#### [What is required]
Extract every line of the material below and reproduce it faithfully.
+++ Data provided +++
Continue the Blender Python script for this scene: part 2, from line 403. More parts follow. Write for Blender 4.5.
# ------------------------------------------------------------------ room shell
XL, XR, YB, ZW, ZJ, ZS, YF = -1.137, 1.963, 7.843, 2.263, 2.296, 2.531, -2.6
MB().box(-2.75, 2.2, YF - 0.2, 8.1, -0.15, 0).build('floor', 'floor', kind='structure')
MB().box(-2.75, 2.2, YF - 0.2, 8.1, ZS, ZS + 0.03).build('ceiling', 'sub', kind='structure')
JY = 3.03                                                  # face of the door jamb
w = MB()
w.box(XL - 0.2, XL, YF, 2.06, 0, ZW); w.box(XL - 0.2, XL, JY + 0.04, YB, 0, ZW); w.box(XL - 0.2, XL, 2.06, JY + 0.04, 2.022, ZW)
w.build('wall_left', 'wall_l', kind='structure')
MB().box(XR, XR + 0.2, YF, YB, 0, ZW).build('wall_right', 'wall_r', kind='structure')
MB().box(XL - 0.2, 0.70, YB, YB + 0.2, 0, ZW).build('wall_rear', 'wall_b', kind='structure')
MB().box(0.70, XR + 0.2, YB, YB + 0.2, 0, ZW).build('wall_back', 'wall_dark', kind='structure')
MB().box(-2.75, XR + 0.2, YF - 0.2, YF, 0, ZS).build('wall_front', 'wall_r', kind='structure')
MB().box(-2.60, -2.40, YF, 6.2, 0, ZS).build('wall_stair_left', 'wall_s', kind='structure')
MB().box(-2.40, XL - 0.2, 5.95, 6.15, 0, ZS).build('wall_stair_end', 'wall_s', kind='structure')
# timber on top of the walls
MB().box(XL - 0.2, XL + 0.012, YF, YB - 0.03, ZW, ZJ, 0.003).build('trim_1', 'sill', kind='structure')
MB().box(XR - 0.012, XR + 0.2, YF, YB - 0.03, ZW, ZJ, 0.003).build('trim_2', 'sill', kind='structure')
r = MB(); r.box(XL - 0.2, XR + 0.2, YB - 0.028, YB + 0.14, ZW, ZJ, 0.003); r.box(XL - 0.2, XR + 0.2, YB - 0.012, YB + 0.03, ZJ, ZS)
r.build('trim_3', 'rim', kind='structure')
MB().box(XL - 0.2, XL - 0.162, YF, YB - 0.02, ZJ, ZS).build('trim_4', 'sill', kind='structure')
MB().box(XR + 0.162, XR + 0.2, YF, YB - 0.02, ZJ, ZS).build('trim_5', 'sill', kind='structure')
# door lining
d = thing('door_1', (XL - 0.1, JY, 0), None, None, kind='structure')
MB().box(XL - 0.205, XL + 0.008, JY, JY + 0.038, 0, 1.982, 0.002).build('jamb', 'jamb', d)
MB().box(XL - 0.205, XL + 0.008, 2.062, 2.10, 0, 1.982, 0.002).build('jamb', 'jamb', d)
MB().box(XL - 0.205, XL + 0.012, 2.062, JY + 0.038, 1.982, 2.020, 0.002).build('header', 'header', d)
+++
#### [Response to the task]
Continue the Blender Python script for this scene: part 2, from line 403. More parts follow. Write for Blender 4.5.
# ------------------------------------------------------------------ room shell
XL, XR, YB, ZW, ZJ, ZS, YF = -1.137, 1.963, 7.843, 2.263, 2.296, 2.531, -2.6
MB().box(-2.75, 2.2, YF - 0.2, 8.1, -0.15, 0).build('floor', 'floor', kind='structure')
MB().box(-2.75, 2.2, YF - 0.2, 8.1, ZS, ZS + 0.03).build('ceiling', 'sub', kind='structure')
JY = 3.03                                                  # face of the door jamb
w = MB()
w.box(XL - 0.2, XL, YF, 2.06, 0, ZW); w.box(XL - 0.2, XL, JY + 0.04, YB, 0, ZW); w.box(XL - 0.2, XL, 2.06, JY + 0.04, 2.022, ZW)
w.build('wall_left', 'wall_l', kind='structure')
MB().box(XR, XR + 0.2, YF, YB, 0, ZW).build('wall_right', 'wall_r', kind='structure')
MB().box(XL - 0.2, 0.70, YB, YB + 0.2, 0, ZW).build('wall_rear', 'wall_b', kind='structure')
MB().box(0.70, XR + 0.2, YB, YB + 0.2, 0, ZW).build('wall_back', 'wall_dark', kind='structure')
MB().box(-2.75, XR + 0.2, YF - 0.2, YF, 0, ZS).build('wall_front', 'wall_r', kind='structure')
MB().box(-2.60, -2.40, YF, 6.2, 0, ZS).build('wall_stair_left', 'wall_s', kind='structure')
MB().box(-2.40, XL - 0.2, 5.95, 6.15, 0, ZS).build('wall_stair_end', 'wall_s', kind='structure')
# timber on top of the walls
MB().box(XL - 0.2, XL + 0.012, YF, YB - 0.03, ZW, ZJ, 0.003).build('trim_1', 'sill', kind='structure')
MB().box(XR - 0.012, XR + 0.2, YF, YB - 0.03, ZW, ZJ, 0.003).build('trim_2', 'sill', kind='structure')
r = MB(); r.box(XL - 0.2, XR + 0.2, YB - 0.028, YB + 0.14, ZW, ZJ, 0.003); r.box(XL - 0.2, XR + 0.2, YB - 0.012, YB + 0.03, ZJ, ZS)
r.build('trim_3', 'rim', kind='structure')
MB().box(XL - 0.2, XL - 0.162, YF, YB - 0.02, ZJ, ZS).build('trim_4', 'sill', kind='structure')
MB().box(XR + 0.162, XR + 0.2, YF, YB - 0.02, ZJ, ZS).build('trim_5', 'sill', kind='structure')
# door lining
d = thing('door_1', (XL - 0.1, JY, 0), None, None, kind='structure')
MB().box(XL - 0.205, XL + 0.008, JY, JY + 0.038, 0, 1.982, 0.002).build('jamb', 'jamb', d)
MB().box(XL - 0.205, XL + 0.008, 2.062, 2.10, 0, 1.982, 0.002).build('jamb', 'jamb', d)
MB().box(XL - 0.205, XL + 0.012, 2.062, JY + 0.038, 1.982, 2.020, 0.002).build('header', 'header', d)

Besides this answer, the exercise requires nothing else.